* _Task instructions_: Reproduce the listing below word for word, with no pictures.

------------------------------

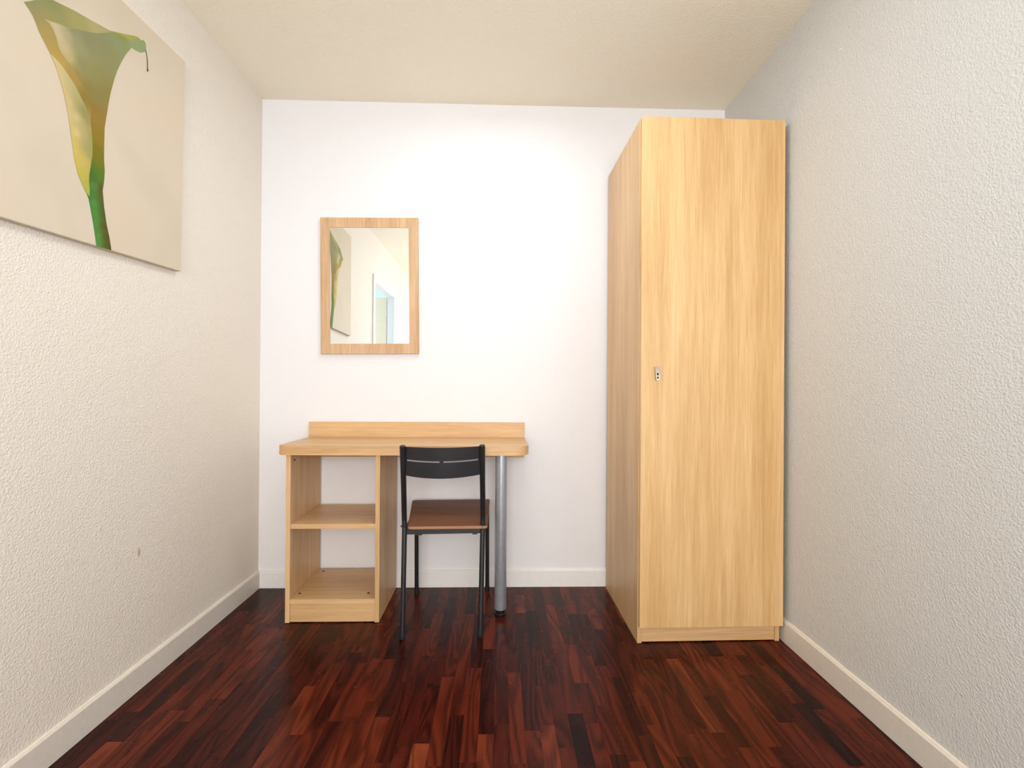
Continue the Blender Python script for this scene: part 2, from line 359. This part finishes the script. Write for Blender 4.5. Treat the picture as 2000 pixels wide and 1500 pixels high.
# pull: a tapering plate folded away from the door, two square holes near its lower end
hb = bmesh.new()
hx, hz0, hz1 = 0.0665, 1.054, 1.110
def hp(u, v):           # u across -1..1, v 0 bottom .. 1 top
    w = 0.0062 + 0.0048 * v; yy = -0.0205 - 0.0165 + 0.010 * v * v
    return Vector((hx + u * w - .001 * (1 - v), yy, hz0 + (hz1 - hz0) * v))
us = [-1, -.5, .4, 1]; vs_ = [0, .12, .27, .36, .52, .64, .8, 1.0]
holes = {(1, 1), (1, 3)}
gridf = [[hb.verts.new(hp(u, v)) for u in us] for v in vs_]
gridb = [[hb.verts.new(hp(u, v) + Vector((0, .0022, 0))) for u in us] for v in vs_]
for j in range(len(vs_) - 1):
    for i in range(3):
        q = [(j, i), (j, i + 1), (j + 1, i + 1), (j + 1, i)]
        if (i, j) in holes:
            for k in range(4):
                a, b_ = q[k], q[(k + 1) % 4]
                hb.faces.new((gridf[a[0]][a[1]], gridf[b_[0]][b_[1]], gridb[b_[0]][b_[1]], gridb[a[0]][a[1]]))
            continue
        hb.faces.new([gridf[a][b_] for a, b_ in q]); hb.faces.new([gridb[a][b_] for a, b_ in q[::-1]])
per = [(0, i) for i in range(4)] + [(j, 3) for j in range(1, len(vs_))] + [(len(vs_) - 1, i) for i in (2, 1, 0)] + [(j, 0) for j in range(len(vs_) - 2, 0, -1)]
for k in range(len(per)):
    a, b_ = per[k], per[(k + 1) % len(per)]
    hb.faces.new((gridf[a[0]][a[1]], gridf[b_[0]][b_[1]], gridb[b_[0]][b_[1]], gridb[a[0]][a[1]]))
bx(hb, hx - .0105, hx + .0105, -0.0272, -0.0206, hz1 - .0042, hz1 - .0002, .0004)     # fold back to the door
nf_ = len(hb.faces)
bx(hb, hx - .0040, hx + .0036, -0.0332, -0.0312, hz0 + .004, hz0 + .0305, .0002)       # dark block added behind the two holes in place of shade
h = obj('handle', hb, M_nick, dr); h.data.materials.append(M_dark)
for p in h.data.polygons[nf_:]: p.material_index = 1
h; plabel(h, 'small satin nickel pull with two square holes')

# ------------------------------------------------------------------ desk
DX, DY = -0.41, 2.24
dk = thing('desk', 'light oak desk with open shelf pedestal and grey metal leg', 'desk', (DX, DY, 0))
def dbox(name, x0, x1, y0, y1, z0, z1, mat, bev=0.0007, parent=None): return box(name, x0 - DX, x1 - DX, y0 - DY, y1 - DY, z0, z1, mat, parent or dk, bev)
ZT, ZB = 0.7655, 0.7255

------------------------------

* _Worked answer_:
Continue the Blender Python script for this scene: part 2, from line 359. This part finishes the script. Write for Blender 4.5. Treat the picture as 2000 pixels wide and 1500 pixels high.
# pull: a tapering plate folded away from the door, two square holes near its lower end
hb = bmesh.new()
hx, hz0, hz1 = 0.0665, 1.054, 1.110
def hp(u, v):           # u across -1..1, v 0 bottom .. 1 top
    w = 0.0062 + 0.0048 * v; yy = -0.0205 - 0.0165 + 0.010 * v * v
    return Vector((hx + u * w - .001 * (1 - v), yy, hz0 + (hz1 - hz0) * v))
us = [-1, -.5, .4, 1]; vs_ = [0, .12, .27, .36, .52, .64, .8, 1.0]
holes = {(1, 1), (1, 3)}
gridf = [[hb.verts.new(hp(u, v)) for u in us] for v in vs_]
gridb = [[hb.verts.new(hp(u, v) + Vector((0, .0022, 0))) for u in us] for v in vs_]
for j in range(len(vs_) - 1):
    for i in range(3):
        q = [(j, i), (j, i + 1), (j + 1, i + 1), (j + 1, i)]
        if (i, j) in holes:
            for k in range(4):
                a, b_ = q[k], q[(k + 1) % 4]
                hb.faces.new((gridf[a[0]][a[1]], gridf[b_[0]][b_[1]], gridb[b_[0]][b_[1]], gridb[a[0]][a[1]]))
            continue
        hb.faces.new([gridf[a][b_] for a, b_ in q]); hb.faces.new([gridb[a][b_] for a, b_ in q[::-1]])
per = [(0, i) for i in range(4)] + [(j, 3) for j in range(1, len(vs_))] + [(len(vs_) - 1, i) for i in (2, 1, 0)] + [(j, 0) for j in range(len(vs_) - 2, 0, -1)]
for k in range(len(per)):
    a, b_ = per[k], per[(k + 1) % len(per)]
    hb.faces.new((gridf[a[0]][a[1]], gridf[b_[0]][b_[1]], gridb[b_[0]][b_[1]], gridb[a[0]][a[1]]))
bx(hb, hx - .0105, hx + .0105, -0.0272, -0.0206, hz1 - .0042, hz1 - .0002, .0004)     # fold back to the door
nf_ = len(hb.faces)
bx(hb, hx - .0040, hx + .0036, -0.0332, -0.0312, hz0 + .004, hz0 + .0305, .0002)       # dark block added behind the two holes in place of shade
h = obj('handle', hb, M_nick, dr); h.data.materials.append(M_dark)
for p in h.data.polygons[nf_:]: p.material_index = 1
h; plabel(h, 'small satin nickel pull with two square holes')

# ------------------------------------------------------------------ desk
DX, DY = -0.41, 2.24
dk = thing('desk', 'light oak desk with open shelf pedestal and grey metal leg', 'desk', (DX, DY, 0))
def dbox(name, x0, x1, y0, y1, z0, z1, mat, bev=0.0007, parent=None): return box(name, x0 - DX, x1 - DX, y0 - DY, y1 - DY, z0, z1, mat, parent or dk, bev)
ZT, ZB = 0.7655, 0.7255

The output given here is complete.